**GIVEN EXERCISE:**
The lines beneath this instruction, from the first through the one containing "return B0, Bd, Bl", must be transcribed exactly; no other line belongs in the output.
□ □ □
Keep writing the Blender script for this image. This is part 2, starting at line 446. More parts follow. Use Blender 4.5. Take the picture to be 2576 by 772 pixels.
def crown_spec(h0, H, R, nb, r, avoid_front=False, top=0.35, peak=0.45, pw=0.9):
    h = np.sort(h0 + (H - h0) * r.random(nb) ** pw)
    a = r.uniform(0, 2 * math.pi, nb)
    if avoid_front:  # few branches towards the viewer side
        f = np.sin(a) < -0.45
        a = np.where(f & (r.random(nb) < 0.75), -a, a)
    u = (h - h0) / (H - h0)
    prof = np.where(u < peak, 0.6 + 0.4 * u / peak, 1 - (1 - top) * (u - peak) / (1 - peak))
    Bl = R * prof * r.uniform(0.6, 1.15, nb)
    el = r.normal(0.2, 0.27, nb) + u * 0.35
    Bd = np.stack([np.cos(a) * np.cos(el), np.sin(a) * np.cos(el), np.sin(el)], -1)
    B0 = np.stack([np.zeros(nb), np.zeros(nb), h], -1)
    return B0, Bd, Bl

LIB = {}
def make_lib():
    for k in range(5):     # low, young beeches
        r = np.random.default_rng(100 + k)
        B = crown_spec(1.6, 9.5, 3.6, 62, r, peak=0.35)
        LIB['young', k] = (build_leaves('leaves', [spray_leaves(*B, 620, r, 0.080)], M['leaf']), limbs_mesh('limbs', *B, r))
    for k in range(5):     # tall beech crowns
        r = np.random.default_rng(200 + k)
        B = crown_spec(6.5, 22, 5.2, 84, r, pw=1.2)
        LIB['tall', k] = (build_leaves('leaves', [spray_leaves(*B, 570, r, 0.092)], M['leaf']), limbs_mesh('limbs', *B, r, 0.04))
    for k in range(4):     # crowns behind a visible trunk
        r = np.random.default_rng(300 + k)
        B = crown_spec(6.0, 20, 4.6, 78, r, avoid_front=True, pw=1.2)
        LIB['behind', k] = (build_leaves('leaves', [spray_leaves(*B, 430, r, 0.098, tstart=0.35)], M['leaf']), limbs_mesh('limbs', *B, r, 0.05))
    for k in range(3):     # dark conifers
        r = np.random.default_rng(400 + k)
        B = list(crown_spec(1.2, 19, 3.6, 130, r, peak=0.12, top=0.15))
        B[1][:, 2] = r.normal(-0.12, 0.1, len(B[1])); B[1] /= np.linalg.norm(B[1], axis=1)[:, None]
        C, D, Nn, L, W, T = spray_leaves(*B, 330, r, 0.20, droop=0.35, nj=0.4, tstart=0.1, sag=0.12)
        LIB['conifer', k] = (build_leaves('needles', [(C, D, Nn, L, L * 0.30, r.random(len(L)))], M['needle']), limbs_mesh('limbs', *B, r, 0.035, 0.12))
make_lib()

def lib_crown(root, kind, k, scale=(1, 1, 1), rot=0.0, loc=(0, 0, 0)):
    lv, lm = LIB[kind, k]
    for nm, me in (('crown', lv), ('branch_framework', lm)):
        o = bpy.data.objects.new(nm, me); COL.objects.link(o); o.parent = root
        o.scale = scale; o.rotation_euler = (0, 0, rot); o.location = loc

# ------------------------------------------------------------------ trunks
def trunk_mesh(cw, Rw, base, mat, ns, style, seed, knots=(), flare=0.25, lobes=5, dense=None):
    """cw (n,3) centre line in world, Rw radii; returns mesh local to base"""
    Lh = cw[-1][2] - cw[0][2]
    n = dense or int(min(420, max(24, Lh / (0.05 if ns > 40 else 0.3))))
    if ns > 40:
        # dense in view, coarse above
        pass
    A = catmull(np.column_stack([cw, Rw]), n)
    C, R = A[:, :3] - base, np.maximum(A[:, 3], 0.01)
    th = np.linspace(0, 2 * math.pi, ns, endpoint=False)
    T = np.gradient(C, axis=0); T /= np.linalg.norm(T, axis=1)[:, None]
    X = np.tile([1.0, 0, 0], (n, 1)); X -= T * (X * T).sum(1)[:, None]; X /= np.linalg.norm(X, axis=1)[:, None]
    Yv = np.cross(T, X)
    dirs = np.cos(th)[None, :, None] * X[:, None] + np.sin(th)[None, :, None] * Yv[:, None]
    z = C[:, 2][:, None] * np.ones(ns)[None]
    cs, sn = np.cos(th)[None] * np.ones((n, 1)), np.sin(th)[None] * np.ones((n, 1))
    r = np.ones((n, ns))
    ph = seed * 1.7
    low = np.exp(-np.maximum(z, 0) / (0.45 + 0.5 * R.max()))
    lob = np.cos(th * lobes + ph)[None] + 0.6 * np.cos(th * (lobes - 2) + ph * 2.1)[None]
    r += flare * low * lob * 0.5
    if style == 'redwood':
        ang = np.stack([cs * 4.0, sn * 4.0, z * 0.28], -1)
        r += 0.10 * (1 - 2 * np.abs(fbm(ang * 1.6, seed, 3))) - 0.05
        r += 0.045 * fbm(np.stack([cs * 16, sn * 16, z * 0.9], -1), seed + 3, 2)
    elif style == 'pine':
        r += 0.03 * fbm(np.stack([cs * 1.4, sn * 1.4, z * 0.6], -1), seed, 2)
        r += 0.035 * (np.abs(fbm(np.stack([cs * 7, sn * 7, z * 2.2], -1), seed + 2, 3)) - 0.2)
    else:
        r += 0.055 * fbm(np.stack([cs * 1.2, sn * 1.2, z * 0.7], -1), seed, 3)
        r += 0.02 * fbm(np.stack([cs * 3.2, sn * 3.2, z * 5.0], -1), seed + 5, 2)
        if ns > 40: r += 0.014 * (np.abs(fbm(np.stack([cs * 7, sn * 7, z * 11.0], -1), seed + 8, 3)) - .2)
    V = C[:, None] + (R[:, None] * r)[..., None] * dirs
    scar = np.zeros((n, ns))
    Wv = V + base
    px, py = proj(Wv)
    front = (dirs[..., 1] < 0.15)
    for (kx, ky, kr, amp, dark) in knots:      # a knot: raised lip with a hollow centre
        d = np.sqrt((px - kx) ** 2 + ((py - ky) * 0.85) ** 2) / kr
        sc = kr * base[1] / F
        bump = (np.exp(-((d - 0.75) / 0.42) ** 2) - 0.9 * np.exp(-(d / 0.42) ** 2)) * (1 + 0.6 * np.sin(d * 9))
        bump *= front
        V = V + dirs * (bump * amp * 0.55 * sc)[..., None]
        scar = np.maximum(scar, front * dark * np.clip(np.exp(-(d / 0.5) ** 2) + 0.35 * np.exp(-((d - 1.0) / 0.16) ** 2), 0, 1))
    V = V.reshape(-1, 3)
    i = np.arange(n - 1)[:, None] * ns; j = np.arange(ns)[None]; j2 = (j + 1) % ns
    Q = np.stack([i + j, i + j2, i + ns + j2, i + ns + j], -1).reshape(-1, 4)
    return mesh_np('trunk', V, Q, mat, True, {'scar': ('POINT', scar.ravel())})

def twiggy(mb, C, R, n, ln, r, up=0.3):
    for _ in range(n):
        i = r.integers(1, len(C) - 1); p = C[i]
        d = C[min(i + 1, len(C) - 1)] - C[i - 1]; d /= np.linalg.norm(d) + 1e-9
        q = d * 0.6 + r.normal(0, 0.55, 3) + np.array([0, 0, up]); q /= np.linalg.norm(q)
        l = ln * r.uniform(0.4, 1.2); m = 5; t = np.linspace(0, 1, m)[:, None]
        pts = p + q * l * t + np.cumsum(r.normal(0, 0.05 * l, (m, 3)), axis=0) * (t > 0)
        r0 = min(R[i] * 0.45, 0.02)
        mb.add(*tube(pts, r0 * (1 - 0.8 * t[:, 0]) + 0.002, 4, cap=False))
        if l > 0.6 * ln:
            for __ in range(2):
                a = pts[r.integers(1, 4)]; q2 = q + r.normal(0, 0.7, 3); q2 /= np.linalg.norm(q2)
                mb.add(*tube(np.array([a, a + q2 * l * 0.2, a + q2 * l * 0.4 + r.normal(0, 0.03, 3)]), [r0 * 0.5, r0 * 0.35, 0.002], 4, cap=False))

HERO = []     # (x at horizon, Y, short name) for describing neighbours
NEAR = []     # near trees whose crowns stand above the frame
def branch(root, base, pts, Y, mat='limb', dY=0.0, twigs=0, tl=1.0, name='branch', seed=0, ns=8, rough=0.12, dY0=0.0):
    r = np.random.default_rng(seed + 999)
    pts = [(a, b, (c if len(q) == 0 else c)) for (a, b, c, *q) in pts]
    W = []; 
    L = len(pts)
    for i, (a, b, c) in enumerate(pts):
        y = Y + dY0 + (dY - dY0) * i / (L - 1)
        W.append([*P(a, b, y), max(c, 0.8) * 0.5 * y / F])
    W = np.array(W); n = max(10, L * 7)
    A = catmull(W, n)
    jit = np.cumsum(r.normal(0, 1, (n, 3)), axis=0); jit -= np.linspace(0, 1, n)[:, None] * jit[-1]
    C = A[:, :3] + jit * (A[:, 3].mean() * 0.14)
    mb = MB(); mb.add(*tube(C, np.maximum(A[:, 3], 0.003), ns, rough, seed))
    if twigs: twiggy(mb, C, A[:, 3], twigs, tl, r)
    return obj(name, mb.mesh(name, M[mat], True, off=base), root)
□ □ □
**SOLUTION:**
Keep writing the Blender script for this image. This is part 2, starting at line 446. More parts follow. Use Blender 4.5. Take the picture to be 2576 by 772 pixels.
def crown_spec(h0, H, R, nb, r, avoid_front=False, top=0.35, peak=0.45, pw=0.9):
    h = np.sort(h0 + (H - h0) * r.random(nb) ** pw)
    a = r.uniform(0, 2 * math.pi, nb)
    if avoid_front:  # few branches towards the viewer side
        f = np.sin(a) < -0.45
        a = np.where(f & (r.random(nb) < 0.75), -a, a)
    u = (h - h0) / (H - h0)
    prof = np.where(u < peak, 0.6 + 0.4 * u / peak, 1 - (1 - top) * (u - peak) / (1 - peak))
    Bl = R * prof * r.uniform(0.6, 1.15, nb)
    el = r.normal(0.2, 0.27, nb) + u * 0.35
    Bd = np.stack([np.cos(a) * np.cos(el), np.sin(a) * np.cos(el), np.sin(el)], -1)
    B0 = np.stack([np.zeros(nb), np.zeros(nb), h], -1)
    return B0, Bd, Bl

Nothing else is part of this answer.